How Engine Inspections Are Performed in Practice
Engine inspections are often described in procedural terms, yet in practice they are a process of risk assessment, evidence gathering, and decision support. A meaningful engine inspection is not performed to produce a report, but to determine what an engine can realistically support next—continued operation, a shop visit, remarketing, or teardown.
In practice, engine inspections begin long before any physical access to the engine. The first step is a thorough records and status review, including build configuration, LLP status, AD and SB compliance, shop visit history, and operational utilization. This initial assessment sets expectations and identifies areas of technical or commercial sensitivity that require closer inspection. An engine with clean records but poor utilization history may present different risks than one with higher cycles but strong maintenance discipline.
Physical inspection typically starts with external condition assessment. This includes evaluation of preservation status, evidence of corrosion, handling damage, fluid leaks, and storage compliance. Engines that have been inactive, stored improperly, or exposed to harsh environments often reveal early indicators of future maintenance exposure during this phase. Conservative inspection assumes that visible deterioration reflects deeper underlying risk unless proven otherwise.

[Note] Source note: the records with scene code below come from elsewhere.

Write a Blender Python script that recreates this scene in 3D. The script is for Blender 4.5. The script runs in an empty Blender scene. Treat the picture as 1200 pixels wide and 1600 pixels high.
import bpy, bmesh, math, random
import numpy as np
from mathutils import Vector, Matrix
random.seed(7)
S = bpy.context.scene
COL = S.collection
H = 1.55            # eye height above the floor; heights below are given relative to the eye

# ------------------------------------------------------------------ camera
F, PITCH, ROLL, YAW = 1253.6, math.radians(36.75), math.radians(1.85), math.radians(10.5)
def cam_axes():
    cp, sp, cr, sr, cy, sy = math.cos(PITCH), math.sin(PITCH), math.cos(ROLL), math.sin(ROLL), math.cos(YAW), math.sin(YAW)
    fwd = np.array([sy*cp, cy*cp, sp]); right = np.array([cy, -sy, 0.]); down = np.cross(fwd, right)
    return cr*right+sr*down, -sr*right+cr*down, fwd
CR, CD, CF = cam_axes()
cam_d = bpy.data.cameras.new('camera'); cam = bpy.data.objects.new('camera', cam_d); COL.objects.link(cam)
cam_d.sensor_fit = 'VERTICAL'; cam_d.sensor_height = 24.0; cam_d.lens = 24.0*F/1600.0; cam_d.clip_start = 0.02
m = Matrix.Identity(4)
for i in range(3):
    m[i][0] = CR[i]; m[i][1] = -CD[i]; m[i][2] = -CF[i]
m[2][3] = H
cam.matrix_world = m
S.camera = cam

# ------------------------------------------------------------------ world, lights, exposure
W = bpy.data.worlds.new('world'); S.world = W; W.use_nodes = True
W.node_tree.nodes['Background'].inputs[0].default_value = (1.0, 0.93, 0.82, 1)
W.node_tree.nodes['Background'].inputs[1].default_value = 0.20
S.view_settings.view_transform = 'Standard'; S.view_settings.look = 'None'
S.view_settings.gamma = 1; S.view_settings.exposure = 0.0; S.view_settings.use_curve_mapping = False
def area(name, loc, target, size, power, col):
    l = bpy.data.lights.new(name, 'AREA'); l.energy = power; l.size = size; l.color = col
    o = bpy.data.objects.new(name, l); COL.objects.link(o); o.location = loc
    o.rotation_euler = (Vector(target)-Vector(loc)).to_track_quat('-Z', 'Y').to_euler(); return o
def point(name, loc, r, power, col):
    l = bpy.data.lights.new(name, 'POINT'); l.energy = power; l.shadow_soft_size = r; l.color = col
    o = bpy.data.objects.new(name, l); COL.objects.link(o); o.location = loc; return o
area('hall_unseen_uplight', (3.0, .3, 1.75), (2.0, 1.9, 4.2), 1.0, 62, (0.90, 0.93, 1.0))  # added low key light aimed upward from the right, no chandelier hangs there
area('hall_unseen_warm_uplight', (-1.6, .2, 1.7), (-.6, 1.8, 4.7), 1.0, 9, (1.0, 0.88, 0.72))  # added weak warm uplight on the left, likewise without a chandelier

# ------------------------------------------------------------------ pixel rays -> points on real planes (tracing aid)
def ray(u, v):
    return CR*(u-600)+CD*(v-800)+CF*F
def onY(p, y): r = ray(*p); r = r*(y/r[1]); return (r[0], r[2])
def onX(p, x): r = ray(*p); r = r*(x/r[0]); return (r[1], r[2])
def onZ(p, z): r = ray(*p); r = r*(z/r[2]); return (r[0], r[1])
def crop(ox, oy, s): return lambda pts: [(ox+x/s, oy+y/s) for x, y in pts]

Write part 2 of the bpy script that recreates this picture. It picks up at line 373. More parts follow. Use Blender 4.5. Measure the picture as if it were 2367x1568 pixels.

Borescope inspection is a central component of modern engine evaluation. Using high-resolution video borescopes, critical internal sections are inspected, including hot section components, compressor stages, turbine blades, and combustion areas. For engines such as the JT8D-217/219, CFM56, and V2500, borescope findings are interpreted in the context of known wear patterns, program-specific sensitivities, and remaining life assumptions. The objective is not to pass or fail the engine, but to understand probable repair scope and timing.
Inspection findings are never assessed in isolation. Visual observations are correlated with operational data, prior shop findings, and known program behaviors. For example, minor distress in a hot section may be acceptable in a run-out scenario but problematic if long-term operation is intended. Conservative inspection practice avoids optimistic assumptions and instead evaluates findings based on worst-case credible outcomes.